> _What you need to do_
Repeat every line of the data exactly, but not the pictures.

----- Stored data -----

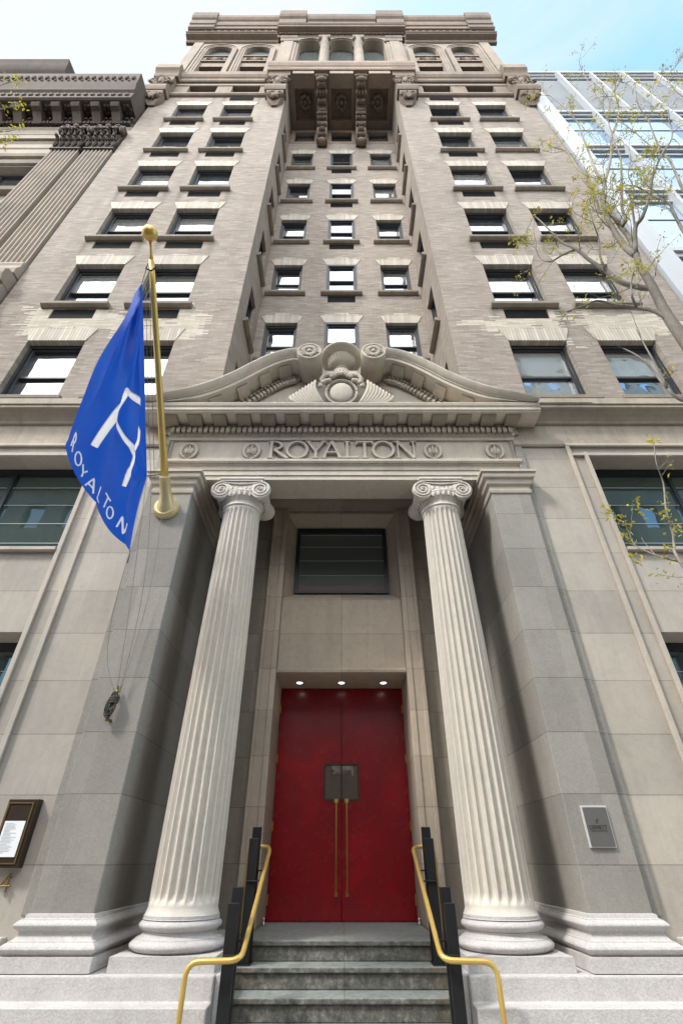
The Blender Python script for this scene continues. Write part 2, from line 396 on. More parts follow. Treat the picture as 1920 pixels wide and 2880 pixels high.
# ------------------------------------------------------------------ ground
road = MB(); road.box(-400, 400, -400, 400, -1.95, -1.82); struct('road', road, M['asphalt'])
sw = MB(); sw.box(-120, 120, 1.9, 30, -1.815, -1.68); sw.box(-120, 120, 1.75, 1.897, -1.815, -1.682); struct('sidewalk', sw, M['pave'])
sw2 = MB(); sw2.box(-120, 120, -12.5, -9, -1.815, -1.68); struct('sidewalk', sw2, M['pave'])

# ------------------------------------------------------------------ the hotel
HB = thing('hotel_building', (0, BLD_Y, -1.68), 'tall brown brick hotel with a columned stone portico, curved broken pediment and red doors', 'building')
SG = (-1, 1)

def wall(mb, u0, u1, z0, z1, ops, P, depth):
    us = sorted({u0, u1, *[v for o in ops for v in o[:2]]}); zs = sorted({z0, z1, *[v for o in ops for v in o[2:4]]})
    us = [v for v in us if u0 <= v <= u1]; zs = [v for v in zs if z0 <= v <= z1]
    for a, b in zip(us, us[1:]):
        for c, d in zip(zs, zs[1:]):
            mu, mz = (a + b) / 2, (c + d) / 2
            if any(o[0] < mu < o[1] and o[2] < mz < o[3] for o in ops): continue
            mb.poly([P(a, c, 0), P(b, c, 0), P(b, d, 0), P(a, d, 0)])
    for o in ops:
        a, b, c, d = o[:4]; dp = o[4] if len(o) > 4 else depth
        for q in (((a,c),(a,d)), ((b,c),(b,d)), ((a,c),(b,c)), ((a,d),(b,d))):
            (p0, p1) = q
            mb.poly([P(*p0, 0), P(*p1, 0), P(*p1, dp), P(*p0, dp)])

def arch_wall(mb, x0, x1, z0, z1, cx, hw, zb, zs, y, depth, rise=1.0, n=14):
    """wall panel with an arched opening; rise<1 flattens the arch"""
    arc = [(cx + hw*math.cos(math.pi*k/n), zs + hw*rise*math.sin(math.pi*k/n)) for k in range(n + 1)]
    mb.poly([(x0,y,z0),(cx-hw,y,z0),(cx-hw,y,zs),(x0,y,zs)]); mb.poly([(cx+hw,y,z0),(x1,y,z0),(x1,y,zs),(cx+hw,y,zs)])
    if zb > z0: mb.poly([(cx-hw,y,z0),(cx+hw,y,z0),(cx+hw,y,zb),(cx-hw,y,zb)])
    top = [(x1 + (x0 - x1) * k / n, z1) for k in range(n + 1)]
    mb.poly([(x1,y,zs),(x1,y,z1),(cx+hw,y,zs)]); mb.poly([(x0,y,zs),(cx-hw,y,zs),(x0,y,z1)])
    for k in range(n):
        a, b = arc[k], arc[k+1]; c, d = top[k], top[k+1]
        mb.poly([(a[0],y,a[1]),(c[0],y,c[1]),(d[0],y,d[1]),(b[0],y,b[1])])
        mb.poly([(a[0],y,a[1]),(b[0],y,b[1]),(b[0],y+depth,b[1]),(a[0],y+depth,a[1])])
    for sx in (-1, 1):
        mb.poly([(cx+sx*hw,y,zb),(cx+sx*hw,y,zs),(cx+sx*hw,y+depth,zs),(cx+sx*hw,y+depth,zb)])
    mb.poly([(cx-hw,y,zb),(cx+hw,y,zb),(cx+hw,y+depth,zb),(cx-hw,y+depth,zb)])

def carve(mb, cx, y, cz, w, h, seed=0, proj=0.06, n=16, big=True):
    """symmetrical carved foliage: leaf lobes and scrolls standing off a face at depth y (towards the street)"""
    r = random.Random(seed)
    if big:
        mb.ell((cx, y, cz + h*.05), (w*.17, proj*1.3, h*.24), 10, 6)
    for i in range(n):
        t = (i + 0.5) / n; a = t * math.pi * 0.95 + 0.08
        rr = 0.30 + 0.16 * r.random()
        dx, dz = math.sin(a) * rr * w, math.cos(a) * rr * h
        s = 0.07 + 0.06 * r.random()
        R = Matrix.Rotation(-a + r.uniform(-.5, .5), 3, 'Y')
        for sx in SG:
            Rs = R if sx > 0 else Matrix.Rotation(a + .2, 3, 'Y')
            mb.ell((cx + sx*dx, y - proj*.1, cz + dz), (s*w*.7, proj*(.6 + .7*r.random()), s*h*1.7), 8, 5, Rs)
    for sx in SG:
        pts = []
        for k in range(15):
            a = k * 0.62; rad = (0.16 - 0.0095*k)
            pts.append((cx + sx*(w*.30 + rad*w*math.cos(a)), y - proj*.9, cz - h*.18 + rad*h*math.sin(a)))
        mb.tube(pts, min(w, h)*.035, 6)

def spiral(mb, cx, y, cz, R, sx=1, turns=2.4, th=0.12, proj=0.02, flip=1):
    pts = []; rad = []
    N = int(turns * 16)
    for k in range(N + 1):
        a = math.pi/2 + sx*flip*2*math.pi*k/16
        r = R * (1 - 0.9*k/N)
        pts.append((cx + r*math.cos(a), y, cz + r*math.sin(a))); rad.append(max(R*th*(1 - .6*k/N), .004))
    mb.tube(pts, rad, 6)
    mb.ell((cx, y, cz), (R*.16, proj, R*.16), 8, 5)

# ---- brick tower
COLS = (-6.5, -4.47, 4.47, 6.5)
SF = [7.64 + 3.43*k for k in range(6)]
SR = [7.90 + 3.41*k for k in range(6)]
XR, XO, YT, YR = 2.53, 8.40, 6.60, 8.37
bw = MB()
for sg in SG:
    ops = []
    for cx in COLS:
        if cx * sg < 0: continue
        for k, s in enumerate(SF):
            ops.append((cx-.66, cx+.66, s, s+1.97, .34))
            if k and cx < 6: ops.append((cx-.53, cx+.53, s-.57, s-.168, .05))
    x0, x1 = (XR, XO) if sg > 0 else (-XO, -XR)
    wall(bw, x0, x1, 6.5, 28.0, ops, lambda u, z, t: (u, YT+t, z), .34)
    rops = [(7.25, 7.95, s+.05, s+1.85, .3) for s in SR]
    wall(bw, YT, YR, 6.5, 29.95, rops, lambda u, z, t, sg=sg: (sg*(XR+t), u, z), .3)
rops = []
for k, s in enumerate(SR):
    rops.append((-.5, .5, s, s+1.78, .16))
    if k: rops.append((-.44, .44, s-.53, s-.166, .05))
    for sg in SG: rops.append((sg*1.805-.485, sg*1.805+.485, s, s+1.76, .3))
wall(bw, -XR, XR, 6.5, 28.0, rops, lambda u, z, t: (u, YR+t, z), .3)
for sg in SG:
    bw.poly([(sg*XO, YT, 6.5), (sg*XO, 28, 6.5), (sg*XO, 28, 38), (sg*XO, YT, 38)])
bw.poly([(-XO, 28, -1.6), (XO, 28, -1.6), (XO, 28, 38), (-XO, 28, 38)])
bw.build('brick_wall', M['brick'], HB)
rf = MB(); rf.box(-XO, XO, 6.75, 28, 39.9, 40.1); rf.build('roof', M['terra'], HB)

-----

> _Task response_
The Blender Python script for this scene continues. Write part 2, from line 396 on. More parts follow. Treat the picture as 1920 pixels wide and 2880 pixels high.
# ------------------------------------------------------------------ ground
road = MB(); road.box(-400, 400, -400, 400, -1.95, -1.82); struct('road', road, M['asphalt'])
sw = MB(); sw.box(-120, 120, 1.9, 30, -1.815, -1.68); sw.box(-120, 120, 1.75, 1.897, -1.815, -1.682); struct('sidewalk', sw, M['pave'])
sw2 = MB(); sw2.box(-120, 120, -12.5, -9, -1.815, -1.68); struct('sidewalk', sw2, M['pave'])

# ------------------------------------------------------------------ the hotel
HB = thing('hotel_building', (0, BLD_Y, -1.68), 'tall brown brick hotel with a columned stone portico, curved broken pediment and red doors', 'building')
SG = (-1, 1)

def wall(mb, u0, u1, z0, z1, ops, P, depth):
    us = sorted({u0, u1, *[v for o in ops for v in o[:2]]}); zs = sorted({z0, z1, *[v for o in ops for v in o[2:4]]})
    us = [v for v in us if u0 <= v <= u1]; zs = [v for v in zs if z0 <= v <= z1]
    for a, b in zip(us, us[1:]):
        for c, d in zip(zs, zs[1:]):
            mu, mz = (a + b) / 2, (c + d) / 2
            if any(o[0] < mu < o[1] and o[2] < mz < o[3] for o in ops): continue
            mb.poly([P(a, c, 0), P(b, c, 0), P(b, d, 0), P(a, d, 0)])
    for o in ops:
        a, b, c, d = o[:4]; dp = o[4] if len(o) > 4 else depth
        for q in (((a,c),(a,d)), ((b,c),(b,d)), ((a,c),(b,c)), ((a,d),(b,d))):
            (p0, p1) = q
            mb.poly([P(*p0, 0), P(*p1, 0), P(*p1, dp), P(*p0, dp)])

def arch_wall(mb, x0, x1, z0, z1, cx, hw, zb, zs, y, depth, rise=1.0, n=14):
    """wall panel with an arched opening; rise<1 flattens the arch"""
    arc = [(cx + hw*math.cos(math.pi*k/n), zs + hw*rise*math.sin(math.pi*k/n)) for k in range(n + 1)]
    mb.poly([(x0,y,z0),(cx-hw,y,z0),(cx-hw,y,zs),(x0,y,zs)]); mb.poly([(cx+hw,y,z0),(x1,y,z0),(x1,y,zs),(cx+hw,y,zs)])
    if zb > z0: mb.poly([(cx-hw,y,z0),(cx+hw,y,z0),(cx+hw,y,zb),(cx-hw,y,zb)])
    top = [(x1 + (x0 - x1) * k / n, z1) for k in range(n + 1)]
    mb.poly([(x1,y,zs),(x1,y,z1),(cx+hw,y,zs)]); mb.poly([(x0,y,zs),(cx-hw,y,zs),(x0,y,z1)])
    for k in range(n):
        a, b = arc[k], arc[k+1]; c, d = top[k], top[k+1]
        mb.poly([(a[0],y,a[1]),(c[0],y,c[1]),(d[0],y,d[1]),(b[0],y,b[1])])
        mb.poly([(a[0],y,a[1]),(b[0],y,b[1]),(b[0],y+depth,b[1]),(a[0],y+depth,a[1])])
    for sx in (-1, 1):
        mb.poly([(cx+sx*hw,y,zb),(cx+sx*hw,y,zs),(cx+sx*hw,y+depth,zs),(cx+sx*hw,y+depth,zb)])
    mb.poly([(cx-hw,y,zb),(cx+hw,y,zb),(cx+hw,y+depth,zb),(cx-hw,y+depth,zb)])

def carve(mb, cx, y, cz, w, h, seed=0, proj=0.06, n=16, big=True):
    """symmetrical carved foliage: leaf lobes and scrolls standing off a face at depth y (towards the street)"""
    r = random.Random(seed)
    if big:
        mb.ell((cx, y, cz + h*.05), (w*.17, proj*1.3, h*.24), 10, 6)
    for i in range(n):
        t = (i + 0.5) / n; a = t * math.pi * 0.95 + 0.08
        rr = 0.30 + 0.16 * r.random()
        dx, dz = math.sin(a) * rr * w, math.cos(a) * rr * h
        s = 0.07 + 0.06 * r.random()
        R = Matrix.Rotation(-a + r.uniform(-.5, .5), 3, 'Y')
        for sx in SG:
            Rs = R if sx > 0 else Matrix.Rotation(a + .2, 3, 'Y')
            mb.ell((cx + sx*dx, y - proj*.1, cz + dz), (s*w*.7, proj*(.6 + .7*r.random()), s*h*1.7), 8, 5, Rs)
    for sx in SG:
        pts = []
        for k in range(15):
            a = k * 0.62; rad = (0.16 - 0.0095*k)
            pts.append((cx + sx*(w*.30 + rad*w*math.cos(a)), y - proj*.9, cz - h*.18 + rad*h*math.sin(a)))
        mb.tube(pts, min(w, h)*.035, 6)

def spiral(mb, cx, y, cz, R, sx=1, turns=2.4, th=0.12, proj=0.02, flip=1):
    pts = []; rad = []
    N = int(turns * 16)
    for k in range(N + 1):
        a = math.pi/2 + sx*flip*2*math.pi*k/16
        r = R * (1 - 0.9*k/N)
        pts.append((cx + r*math.cos(a), y, cz + r*math.sin(a))); rad.append(max(R*th*(1 - .6*k/N), .004))
    mb.tube(pts, rad, 6)
    mb.ell((cx, y, cz), (R*.16, proj, R*.16), 8, 5)

# ---- brick tower
COLS = (-6.5, -4.47, 4.47, 6.5)
SF = [7.64 + 3.43*k for k in range(6)]
SR = [7.90 + 3.41*k for k in range(6)]
XR, XO, YT, YR = 2.53, 8.40, 6.60, 8.37
bw = MB()
for sg in SG:
    ops = []
    for cx in COLS:
        if cx * sg < 0: continue
        for k, s in enumerate(SF):
            ops.append((cx-.66, cx+.66, s, s+1.97, .34))
            if k and cx < 6: ops.append((cx-.53, cx+.53, s-.57, s-.168, .05))
    x0, x1 = (XR, XO) if sg > 0 else (-XO, -XR)
    wall(bw, x0, x1, 6.5, 28.0, ops, lambda u, z, t: (u, YT+t, z), .34)
    rops = [(7.25, 7.95, s+.05, s+1.85, .3) for s in SR]
    wall(bw, YT, YR, 6.5, 29.95, rops, lambda u, z, t, sg=sg: (sg*(XR+t), u, z), .3)
rops = []
for k, s in enumerate(SR):
    rops.append((-.5, .5, s, s+1.78, .16))
    if k: rops.append((-.44, .44, s-.53, s-.166, .05))
    for sg in SG: rops.append((sg*1.805-.485, sg*1.805+.485, s, s+1.76, .3))
wall(bw, -XR, XR, 6.5, 28.0, rops, lambda u, z, t: (u, YR+t, z), .3)
for sg in SG:
    bw.poly([(sg*XO, YT, 6.5), (sg*XO, 28, 6.5), (sg*XO, 28, 38), (sg*XO, YT, 38)])
bw.poly([(-XO, 28, -1.6), (XO, 28, -1.6), (XO, 28, 38), (-XO, 28, 38)])
bw.build('brick_wall', M['brick'], HB)
rf = MB(); rf.box(-XO, XO, 6.75, 28, 39.9, 40.1); rf.build('roof', M['terra'], HB)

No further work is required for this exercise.